As mesmas raízes do PAD começam a se entranhar no solo prolífico do mais tradicional rock brazuca quando Marcos Kleine toca guitarra na Fabulosa Orquestra de Rock n Roll, em 2005, idealizada por Roger Moreira, fundador da banda Ultraje a Rigor. As afinidades eletivas compartilhadas entre Roger e Kleine tornaram os dois melhores amigos. E foi assim que, em 2009, quando Sérgio Serra abandona a banda, Marcos Kleine se torna o guitarrista do Ultraje a Rigor – uma parceria que perdura até hoje, e pode ser vista todas as noites, no SBT, no The Noite, de Danilo Gentili.
Marcos Kleine sempre trafegou com desenvoltura na mídia. Em 2004, ao vivo na Rádio Jovem Pan, o apresentador Milton Neves o chamou de “o Pelé da guitarra brasileira”. E a exemplo do guitarrista inglês Jeff Beck, o maior destilador de solos em estádios de futebol, em todo o mundo, Kleine não fez por menos: executou seu solo no último jogo (Palmeiras versus Boca) realizado no antigo estádio do Palestra Itália: e com seus solos refinados, mais uma vez, inaugurou o novo estádio do Palmeiras, a Arena Allianz, na presença do seu ídolo Ademir da Guia.
Somada toda a experiência de Kleine e de Fabio Noogh ao bom gosto desfilado por anos a fio pelo restante da banda, o PAD surge como um arco-íris no atual estado de coisas. Talvez seja um dos poucos trabalhos, no cenário em voga, em que você se esquece da tecla shuffle e se auto-deseja um sonoro “boa viagem”.
A obra abre com “Esse Quam Videri” (expressão do latim “Ser, ao invés de parecer”), de estilo sincopado, com um tapete original de guitarras sobrepostas, cheias de notas inesperadas, tecendo uma avalanche controlada enquanto você ouve “Engole o choro, encare o meu olhar. O mundo adora vir bater de frente”. “Sem Destino” vem com uma bateria fervorosamente pontual, com guitarras em pizzicato, meio abafadas, percussivas, e bem ali os vocais bradam “Quanto mais eu me escondo, mais eu me firo”. Guitarras que reformulam genialmente o clássico efeito de chorus pontuam “Sim Ou Não”, numa pegada pra lá de espacial, bordando letras sobre o dilema da desilusão amorosa.

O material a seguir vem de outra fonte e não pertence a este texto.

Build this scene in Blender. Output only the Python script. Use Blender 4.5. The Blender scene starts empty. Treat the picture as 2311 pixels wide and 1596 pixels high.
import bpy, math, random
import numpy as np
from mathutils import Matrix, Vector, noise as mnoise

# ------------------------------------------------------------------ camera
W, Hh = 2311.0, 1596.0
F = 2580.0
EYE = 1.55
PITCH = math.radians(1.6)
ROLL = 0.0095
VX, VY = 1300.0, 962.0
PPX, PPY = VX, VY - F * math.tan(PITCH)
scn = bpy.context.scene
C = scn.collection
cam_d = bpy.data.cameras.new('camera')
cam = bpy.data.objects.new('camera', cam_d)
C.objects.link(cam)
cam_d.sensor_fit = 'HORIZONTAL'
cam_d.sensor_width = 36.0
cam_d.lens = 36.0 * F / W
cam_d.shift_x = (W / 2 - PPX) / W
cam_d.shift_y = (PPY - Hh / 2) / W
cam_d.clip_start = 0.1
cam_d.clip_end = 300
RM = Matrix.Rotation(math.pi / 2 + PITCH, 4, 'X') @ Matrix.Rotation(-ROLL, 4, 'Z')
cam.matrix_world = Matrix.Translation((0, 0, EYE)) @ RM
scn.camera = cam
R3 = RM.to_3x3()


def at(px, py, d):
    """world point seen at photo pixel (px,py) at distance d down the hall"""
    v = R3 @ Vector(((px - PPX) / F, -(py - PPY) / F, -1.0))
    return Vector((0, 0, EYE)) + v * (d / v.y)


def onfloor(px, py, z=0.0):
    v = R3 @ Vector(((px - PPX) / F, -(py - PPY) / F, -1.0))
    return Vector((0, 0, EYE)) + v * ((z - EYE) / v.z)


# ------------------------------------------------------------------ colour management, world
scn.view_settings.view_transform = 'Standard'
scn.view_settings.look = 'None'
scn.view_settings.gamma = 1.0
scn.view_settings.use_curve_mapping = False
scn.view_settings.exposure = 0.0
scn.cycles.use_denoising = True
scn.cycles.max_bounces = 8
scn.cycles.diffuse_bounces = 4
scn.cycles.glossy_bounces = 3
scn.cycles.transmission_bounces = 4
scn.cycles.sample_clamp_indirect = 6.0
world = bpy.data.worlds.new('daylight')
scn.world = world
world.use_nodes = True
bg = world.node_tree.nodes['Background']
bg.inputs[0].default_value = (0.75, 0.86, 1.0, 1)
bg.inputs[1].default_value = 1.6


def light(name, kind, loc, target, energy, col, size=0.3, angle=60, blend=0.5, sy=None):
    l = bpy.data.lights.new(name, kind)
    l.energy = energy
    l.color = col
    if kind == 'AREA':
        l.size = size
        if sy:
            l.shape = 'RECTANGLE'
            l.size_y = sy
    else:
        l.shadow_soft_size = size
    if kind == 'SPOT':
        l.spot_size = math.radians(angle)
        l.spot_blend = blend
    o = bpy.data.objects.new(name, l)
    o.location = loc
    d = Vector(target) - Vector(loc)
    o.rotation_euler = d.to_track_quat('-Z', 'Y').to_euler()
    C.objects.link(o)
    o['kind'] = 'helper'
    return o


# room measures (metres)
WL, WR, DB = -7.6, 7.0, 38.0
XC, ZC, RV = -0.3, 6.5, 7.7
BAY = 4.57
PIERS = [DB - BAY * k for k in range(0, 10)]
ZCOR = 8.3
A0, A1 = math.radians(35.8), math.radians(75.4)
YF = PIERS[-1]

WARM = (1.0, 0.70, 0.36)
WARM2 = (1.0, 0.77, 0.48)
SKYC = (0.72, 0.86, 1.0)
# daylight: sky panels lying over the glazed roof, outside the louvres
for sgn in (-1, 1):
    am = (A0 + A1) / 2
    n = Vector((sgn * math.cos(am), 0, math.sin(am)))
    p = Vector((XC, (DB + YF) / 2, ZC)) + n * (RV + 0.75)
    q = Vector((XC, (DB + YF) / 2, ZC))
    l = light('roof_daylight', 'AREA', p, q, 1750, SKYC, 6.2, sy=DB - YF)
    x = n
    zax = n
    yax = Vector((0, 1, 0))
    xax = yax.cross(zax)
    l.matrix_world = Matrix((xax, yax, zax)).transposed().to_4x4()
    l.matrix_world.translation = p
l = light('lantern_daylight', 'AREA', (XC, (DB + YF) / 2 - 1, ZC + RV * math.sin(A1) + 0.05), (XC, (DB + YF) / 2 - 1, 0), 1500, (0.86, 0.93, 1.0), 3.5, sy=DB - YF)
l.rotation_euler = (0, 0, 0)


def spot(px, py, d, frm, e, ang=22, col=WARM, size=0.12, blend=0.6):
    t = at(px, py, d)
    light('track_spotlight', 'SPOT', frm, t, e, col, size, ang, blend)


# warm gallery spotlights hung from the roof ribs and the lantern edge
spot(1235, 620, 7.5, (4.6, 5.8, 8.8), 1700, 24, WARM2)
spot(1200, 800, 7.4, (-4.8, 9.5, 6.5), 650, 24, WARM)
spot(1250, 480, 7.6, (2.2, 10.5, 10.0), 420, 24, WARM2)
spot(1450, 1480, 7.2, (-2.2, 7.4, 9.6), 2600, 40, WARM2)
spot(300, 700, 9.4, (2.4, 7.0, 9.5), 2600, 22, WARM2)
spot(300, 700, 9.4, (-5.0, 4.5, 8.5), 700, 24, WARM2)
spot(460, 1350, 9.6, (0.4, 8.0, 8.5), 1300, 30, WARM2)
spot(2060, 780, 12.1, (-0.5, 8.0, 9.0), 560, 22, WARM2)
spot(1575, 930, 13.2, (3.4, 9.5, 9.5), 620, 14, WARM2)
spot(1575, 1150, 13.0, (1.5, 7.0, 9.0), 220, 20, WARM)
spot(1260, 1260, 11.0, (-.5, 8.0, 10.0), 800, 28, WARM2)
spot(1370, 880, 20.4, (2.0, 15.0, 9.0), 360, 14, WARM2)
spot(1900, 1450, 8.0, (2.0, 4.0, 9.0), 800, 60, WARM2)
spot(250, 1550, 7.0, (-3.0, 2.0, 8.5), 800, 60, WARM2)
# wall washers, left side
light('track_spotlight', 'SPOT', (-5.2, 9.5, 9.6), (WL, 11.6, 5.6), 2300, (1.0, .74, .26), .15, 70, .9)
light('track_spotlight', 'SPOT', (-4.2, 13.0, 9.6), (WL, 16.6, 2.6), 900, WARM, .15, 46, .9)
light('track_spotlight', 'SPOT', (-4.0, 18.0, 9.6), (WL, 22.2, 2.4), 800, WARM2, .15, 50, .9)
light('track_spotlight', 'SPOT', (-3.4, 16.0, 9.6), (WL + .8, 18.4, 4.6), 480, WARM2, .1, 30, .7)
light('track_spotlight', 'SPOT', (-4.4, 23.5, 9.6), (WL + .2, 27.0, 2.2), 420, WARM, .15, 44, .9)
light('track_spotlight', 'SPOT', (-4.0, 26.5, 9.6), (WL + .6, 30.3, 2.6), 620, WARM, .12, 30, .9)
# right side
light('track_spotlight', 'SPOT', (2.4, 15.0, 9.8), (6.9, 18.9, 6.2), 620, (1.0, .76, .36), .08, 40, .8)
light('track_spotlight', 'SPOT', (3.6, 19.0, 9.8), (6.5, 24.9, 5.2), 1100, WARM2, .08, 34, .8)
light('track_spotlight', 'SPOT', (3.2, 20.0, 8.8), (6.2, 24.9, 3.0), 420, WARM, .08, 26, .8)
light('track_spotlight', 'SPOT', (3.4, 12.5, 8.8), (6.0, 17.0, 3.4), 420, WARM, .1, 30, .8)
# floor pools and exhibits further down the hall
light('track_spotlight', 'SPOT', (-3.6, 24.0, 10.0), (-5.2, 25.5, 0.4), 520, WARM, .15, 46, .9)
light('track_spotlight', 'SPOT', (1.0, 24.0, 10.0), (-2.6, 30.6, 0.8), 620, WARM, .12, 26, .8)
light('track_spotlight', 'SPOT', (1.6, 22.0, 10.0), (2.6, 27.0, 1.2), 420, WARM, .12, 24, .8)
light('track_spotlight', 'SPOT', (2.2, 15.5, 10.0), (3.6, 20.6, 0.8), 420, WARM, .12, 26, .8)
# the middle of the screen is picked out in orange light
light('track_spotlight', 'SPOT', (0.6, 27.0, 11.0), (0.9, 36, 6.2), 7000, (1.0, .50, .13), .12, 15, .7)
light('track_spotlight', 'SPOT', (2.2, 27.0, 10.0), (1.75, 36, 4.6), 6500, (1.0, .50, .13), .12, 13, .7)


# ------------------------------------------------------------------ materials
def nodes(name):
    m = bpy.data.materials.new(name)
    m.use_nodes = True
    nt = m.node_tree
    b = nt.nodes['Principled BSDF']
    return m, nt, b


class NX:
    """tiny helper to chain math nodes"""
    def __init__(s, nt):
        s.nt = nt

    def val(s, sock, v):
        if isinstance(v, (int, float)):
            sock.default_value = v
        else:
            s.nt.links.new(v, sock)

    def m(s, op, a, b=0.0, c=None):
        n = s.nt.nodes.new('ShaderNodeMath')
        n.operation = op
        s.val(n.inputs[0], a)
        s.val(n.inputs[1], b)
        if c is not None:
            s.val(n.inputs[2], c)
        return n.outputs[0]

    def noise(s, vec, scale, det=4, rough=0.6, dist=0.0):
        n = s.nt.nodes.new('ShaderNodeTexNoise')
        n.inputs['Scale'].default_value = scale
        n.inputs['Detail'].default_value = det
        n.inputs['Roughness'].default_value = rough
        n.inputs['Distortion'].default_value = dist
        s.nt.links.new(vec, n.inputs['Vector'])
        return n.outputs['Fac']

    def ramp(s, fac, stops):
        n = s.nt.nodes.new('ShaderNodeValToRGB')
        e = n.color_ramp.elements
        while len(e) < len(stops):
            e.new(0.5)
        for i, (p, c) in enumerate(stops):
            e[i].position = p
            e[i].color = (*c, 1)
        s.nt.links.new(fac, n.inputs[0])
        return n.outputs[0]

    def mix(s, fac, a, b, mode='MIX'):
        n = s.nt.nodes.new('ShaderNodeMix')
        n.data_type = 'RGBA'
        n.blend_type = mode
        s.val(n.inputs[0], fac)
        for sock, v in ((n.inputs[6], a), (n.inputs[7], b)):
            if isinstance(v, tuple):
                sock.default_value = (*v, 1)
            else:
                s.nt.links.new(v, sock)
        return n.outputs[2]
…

Já em “Eu Sou O Cara”, um slide enlouquecedor da guitarra abre a balada, acompanhado por uma colha de violões. Lembra dos sequencers psicodélicos que o The Who botava numa e noutra música? Você os encontra modernamente atualizados em “Guerreiros Pacíficos”: genialmente pontuados, a ponte de se recolherem quando da entrada de guitarras comedidamente enlouquecidas. O mesmo espírito de teclados brota de “Estranho Mundo Novo”, em que pianos bem costurados com teclados Moog resgatam levemente o mais elegante do progressivo, sem no entanto deixar que as baterias se façam militarmente presentes.
Pense em algo aceleradíssimo, como se você estivesse descendo a serra numa estrada de ferro a 200 km por hora: essa é “Not so Vain”, onde as guitarras psicodélicas, de tão boas, geram um vazio no fígado. Uma elegância na conversa entre guitarras comprimidas e teclados refinados você já conhece dos The Killers: mas em “Um novo amanhã” o PAD resgata a mesma finesse de maneira ainda muito mais fungível, um diálogo dos diabos. Um leve tom de tristeza abre “Esse É O Amor”, mas não se amofine: logo as guitarras em pizzicato se abrem do diálogo com a bateria e sobrevém uma onda de felicidade, na melhor técnica de luz e sombras.
Por fim, “Tanto Tempo” resgata um pequeno quê de surf music, mas de uma pegada borbulhante, assertiva, que renova o estilo em algo que alguém chamaria de “surf music pós moderno”.